Question: Coaching my team to think more broadly, practically


I am undergoing a role change within my company. My current role, as a global finance and productivity manager is being eliminated, and distributed across three separate functions.

We have a smart team of experienced analysts that I have been handing over to in 1-on-1 and team sessions for last 2 weeks.

They are quick to grasp the technicalities of a task, but fail to see the big picture. They also have difficulty in grasping the priorities or improvisation needed, based on situation.

My move is contingent upon a smooth handover. I will appreciate any advice on how to handle such transition.

4 Expert Insights


I'm going to approach your question from a mentor POV rather than coach. So this will come across more in the 'telling zone."

True coaching involves more inquiry than advocacy. This draws out their own capacity for being able to solve situations on their own. So what I wonder is whether or not you've been attempting to actually 'coach' or have been doing something more akin to managing/educating/mentoring/delegating and then wondering why they're not approaching things more like you would.  Educating's original purpose was inherent in the latin root of the word 'educate' which means "to draw from within".....

This approach flies in the face of our country's addiction to knowledge transfer as the be all/end all of how to develop those around us.  it's not, it only perpetuates the problem of making oneself the "answer man" that everyone goes to and as a consequence direct reports/peers others don't have any need to up-level their own critical thinking skills.

So, personally, there are a number of options that I see:

1. Learn to coach them.  Assume they already have the capability and capacity and then help them uncover  the interference to the natural expression of those abilities. Then help them subtract that interference.

2. Hire a coach who knows how to do #1 and have that person not only grow your team's potential but also yours in the offing.

3. Get them all together and ask them how they would solve the scenario you presented. Remember, the leader's real job is to develop leadership in others and tasking them with this problem could grow their skills.

4. Lastly, in order to take whatever solution they come up with out of #3, you'd need also to approach each one of them as unique. This means how they go about things is different. There's no one size fits all solution to why they're behaving as they are and your strongest avenue is to approach them as singles rather than a collective unit.


It sounds like you've done a great job of getting the facts across. For the bigger picture, priorities and creative problem solving,  is it possible to convene a group meeting. Brain storming and collective wisdom can be very powerful and give your team a real experience of what is expected on them going forward.

I have to add that having a coach or experienced facilitator lead such a meeting would be worth the investment.

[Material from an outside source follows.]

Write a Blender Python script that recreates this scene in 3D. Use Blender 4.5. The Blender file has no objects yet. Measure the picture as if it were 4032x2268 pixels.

Good luck in your new position!


This brings up an important issue that I am fond of as a consultant: individual differences.  Not every one naturally thinks out of the box and perhaps what often goes into being a great analyst might not necessarily correlate with creative thinking. With this in mind I have the following considerations (all contingent on the luxury of having time which seems like you do not have and not knowing all the details):

1. Give your analysts some assessments to measure their true native strengths. Now you know what/who you are working with and what to realistically can expect. If you "ask a pig to sing" do not expect it to sound very good.
2.  If you can, put creative types in their teams. In his studies of team effectiveness, Meridith Belbin found that a "diverse" team can often break through the type of stuck-ness that you are experiencing.
3. Structured "brain storming" sessions led by an internal or external facilitator who knows how to stretch a focused mind.
4. Give them time. Work with them to get the Big Picture. They are likely "C" personalities (in the DiSC). If they are "C" personalities, they take time to get to the end result.


It sounds like you have a lot of career lessons to teach your people in a short time. Here are 2 suggestions for your consideration.

1. As far as teaching others to see the big picture, I recently wrote the lead article for the QHSE magazine titled "Identifying Cascade Effect Risks in Organizations". My 12 page article uses gamification and a unique deck of cards I created to teach professionals about the big picture cascade effect risks potentially present in organizations. It's a good primer in the big picture of business.

2. Teaching others to prioritize and improvise on-demand are skills that can be honed with business War Game simulations. I use the deck of cards in the above mentioned article to expose professionals to a series of common business risks. They learn to deal with a random mix of potential business and organizational risks. I use team exercises to teach them how to react to these organizational risks. They are dealt with 12 of the 56 risk cards in the deck at a time randomly until they go through the whole deck.  Each team then has to create short, mid and long-term action plans to get out of theoretical disasters their hand of cards represents.

As a take-off from my point #2, you could create a series of 5 or more theoretical undesirable scenarios in your organization that you want your people to master. Make sure these different scenarios cover all of the lessons you want them to learn in the short term. Spell out each scenario in writing and challenge different groups of your people to resolve those  issues in a given time. Score them and openly compare different group answers and solutions. Share best practices they developed. Give the best teams some kind of recognition / prize. I am sure you could create a handful of memorable War Games that they will never forget.